Legal Affairs in Software Asset Management


Yesterday I had a meeting with a member of the Legal Department in our organization to discuss a number of issues in a (purchase) contract software. It struck me that the colleague had a good eye for all legal snags in the contracts when it comes to penalty clauses.

In general, within a legal department it is all about mitigating contractual risks in contracts in HR or buildingcontracts. However, when it comes to the legal consequences of accepting EULAs and licensing models, then understanding this department is less.

In this case the software manufacturer proposed contractual provisions with a penalty because the manufacturer would deliver the software without any technical protection mechanisms. The manufacturer normally delivers the software with a dongle. However, the infrastructure of the organization is fully virtualized, and a (hardware) dongle does not apply and therefore not accepted.

For the sake of protection of intellectual property the manufacturer therefore proposed to include penalty clauses in the license agreement. In itself this is understandable, but if the determination is not limited, and also applies when the software is installed by a 3rd party deviant to the license model , the customer would also have to pay fines.

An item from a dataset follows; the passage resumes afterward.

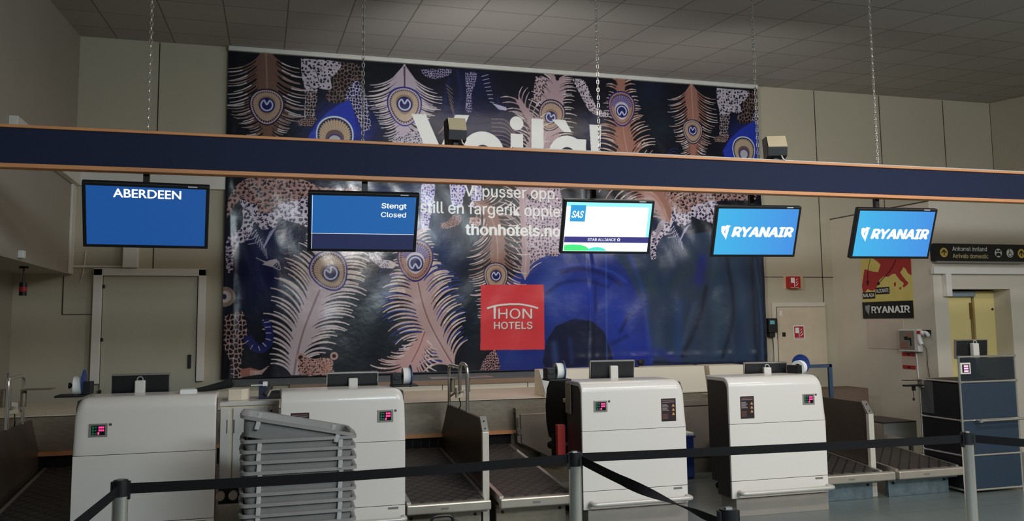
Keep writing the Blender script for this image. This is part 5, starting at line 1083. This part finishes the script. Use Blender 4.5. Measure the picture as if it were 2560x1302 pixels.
# fire hose cabinet and its signs
def flame_sign(parent, x, z, s, y):
    MB().box(x, x+s, y-.002, y, z, z+s*1.12).build('red_face', REDS, parent); a = MB().box(x+s*.1, x+s*.52, y-.0035, y-.002, z+s*.5, z+s*1.0).box(x+s*.46, x+s*.52, y-.0035, y-.002, z+s*.15, z+s*.5).box(x+s*.04, x+s*.96, y-.0032, y-.002, z+s*.04, z+s*.07)
    for k in range(3): a.prism([(x+s*(.58+.02*k), z+s*(.2+.26*k)), (x+s*.72, z+s*(.24+.26*k)), (x+s*.9, z+s*(.42+.26*k)), (x+s*.94, z+s*(.5+.2*k)), (x+s*.74, z+s*(.36+.26*k))], 'y', y-.0035, y-.002)
    a.build('white_pictogram', WHITE, parent)
t = thing('fire_hose_cabinet', 'beige fire hose cabinet door with red flame sign set in the back wall', 'cabinet', (6.58, 10.2, 0)); o = (6.58, 10.2, 0)
MB().box(6.57, 7.40, 10.165, 10.2, .97, 1.83).build('frame', WALLR, t, bevel=.004, off=o)
MB().box(6.635, 7.385, 10.155, 10.166, .99, 1.765).build('door_leaf', mat('beige_cabinet_door', (204, 188, 162), .55), t, bevel=.003, off=o)
MB().box(6.63, 7.39, 10.158, 10.164, 1.766, 1.772).box(6.629, 6.635, 10.158, 10.164, .99, 1.77).build('dark_gap', GROOVE, t, off=o)
MB().box(6.70, 6.745, 10.145, 10.157, 1.375, 1.43).build('latch', BLACKM, t, off=o)
MB().box(6.67, 6.71, 10.152, 10.156, 1.65, 1.72).build('faint_label', LAM, t, off=o)
e = thing('door_flame_sign', 'square red fire hose sign stuck on the beige cabinet door', 'sign', (6.885, 10.154, 0)); MB().box(-.012, .157, -.001, 0, 1.335, 1.52).build('white_backing', WHITE, e); flame_sign(e, 0, 1.345, .145, -.001)
e = thing('projecting_flame_sign', 'small boxy red fire hose sign above the fire hose cabinet', 'sign', (6.81, 10.2, 0)); MB().box(0, .17, -.10, 0, 2.02, 2.18).build('sign_body', REDS, e, bevel=.003); MB().box(-.03, .27, -.012, -.001, 2.01, 2.19).build('backing', mat('stained_backing', (206, 186, 150), .7), e); flame_sign(e, .005, 2.022, .14, -.101)
t = thing('wall_terminal', 'small black wall terminal with lit display beside the banner edge', 'terminal', (6.53, 10.14, 0)); MB().box(-.06, .07, -.03, .06, 1.43, 1.62).box(-.04, .04, -.02, .06, 1.37, 1.43).build('casing', BLACK, t, bevel=.006); MB().box(-.04, .03, -.032, -.03, 1.54, 1.59).build('display', emis('terminal_lcd', (80, 150, 160), .6), t); MB().tube([(.02, .02, 1.37), (.04, .03, 1.2), (.03, .03, .9)], .004, 6).build('cable', BLACK, t)
# small fittings around the door and the baggage bay
tag(MB().box(-1.475, -1.325, 10.08, 10.2, 2.24, 2.50).build('junction_box', TRIMW, bevel=.005, off=(-1.4, 10.14, 2.37)), 'white junction box on the wall above the service door', 'box')
tag(MB().cyl((-2.0, 10.18, 2.255), (-1.475, 10.18, 2.255), .014, 10).tube([(-1.86, 10.19, 2.42), (-1.87, 10.185, 2.25), (-1.90, 10.19, 2.08)], .006, 6).build('conduit_pipe', TRIMW, off=(-1.7, 10.19, 2.25)), 'thin white conduit pipe running along the wall to the junction box', 'pipe')
tag(MB().box(-2.0, -1.955, 8.09, 8.17, 2.19, 2.255).build('motion_sensor', WHITE, bevel=.005, off=(-1.98, 8.13, 2.22)), 'small white sensor low on the bulkhead over the baggage bay', 'sensor')
t = thing('warning_beacon', 'black and red signal beacon hanging under the bulkhead in the baggage bay', 'beacon', (-2.142, 8.9, 2.17)); MB().cyl((0, 0, 0), (0, 0, -.02), .04, 16).cyl((0, 0, -.02), (0, 0, -.15), .008, 8).build('hanger', BLACK, t); MB().cyl((0, 0, -.15), (0, 0, -.27), .032, 20).build('body', BLACK, t, smooth=True); MB().cyl((0, 0, -.19), (0, 0, -.235), .033, 20).build('red_band', REDS, t, smooth=True)
# devices on the side wall
t = thing('wall_control_box', 'grey wall control box with red label and dark dial beside the poster', 'control box', (7.57, 8.9, 0), -90)
MB().box(0, .33, -.07, 0, 1.20, 1.47).build('housing', TRIMW, t, bevel=.008); MB().box(.02, .27, -.076, -.07, 1.225, 1.45).build('front_plate', mat('grey_control_face', (130, 124, 112), .5), t); MB().box(.11, .17, -.079, -.076, 1.34, 1.38).build('window', BLACK, t); MB().cyl((.21, -.095, 1.355), (.21, -.076, 1.355), .014, 14).box(.205, .225, -.08, -.076, 1.27, 1.34).build('dial', BLACK, t); MB().box(.17, .21, -.079, -.076, 1.385, 1.42).box(.04, .16, -.079, -.076, 1.25, 1.26).box(.04, .15, -.079, -.076, 1.275, 1.285).box(.04, .16, -.079, -.076, 1.30, 1.307).build('red_marks', mat('orange_red_label', (190, 90, 70), .5), t)
t = thing('wall_handset', 'white handheld scanner hooked beside the wall control box', 'scanner', (7.57, 8.53, 0), -90); MB().box(.0, .10, -.03, 0, 1.40, 1.46).build('holder', BLACK, t); MB().tube([(.05, -.06, 1.415), (.02, -.07, 1.43), (-.01, -.075, 1.40), (-.01, -.07, 1.33), (.005, -.06, 1.29)], .024, 12).tube([(-.01, -.07, 1.42), (.06, -.05, 1.43), (.11, -.05, 1.40)], .022, 10).build('grip', WHITE, t, smooth=True); MB().box(-.02, .03, -.102, -.09, 1.415, 1.45).build('red_tip', REDS, t); MB().tube([(.0, -.05, 1.29), (.03, -.02, 1.22), (.03, -.015, 1.05), (.05, -.015, .9)], .004, 6).build('cord_line', BLACK, t)
t = thing('warning_notice', 'white notice with red bars at top and bottom under the control box', 'notice', (7.568, 8.93, 0), -90); MB().box(0, .22, -.002, 0, .985, 1.185).build('paper', mat('notice_paper', (196, 172, 156), .6), t); MB().box(0, .22, -.003, -.002, 1.14, 1.185).build('red_bar', REDS, t); MB().box(0, .22, -.003, -.002, .985, 1.03).build('red_bar', REDS, t); MB().box(.09, .13, -.004, -.003, 1.15, 1.175).box(.09, .13, -.004, -.003, .995, 1.02).build('dark_marks', BLACK, t)
tag(MB().tube([(7.56, 8.68, 1.2), (7.56, 8.66, .8), (7.555, 8.62, .3)], .006, 6).build('white_wall_cable', WHITE, off=(7.56, 8.65, .8)), 'white cable dropping from the wall control box', 'cable')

In addition, an audit clause and the requirement that the software should never be transferred to another party was discussed in the meeting. The latter is in contrast to the decision of the European Court in the UsedSoft vs. Oracle case. The department was unfamiliar with the ruling. Also, the possibility of using an audit protocol and a NDA in audits was not thought of.

All of the above makes it clear once again how necessary it is to involve the legal department of the organization when implementing software asset management and to make them fully aware of the different clauses regarding the use of licenses and license audits.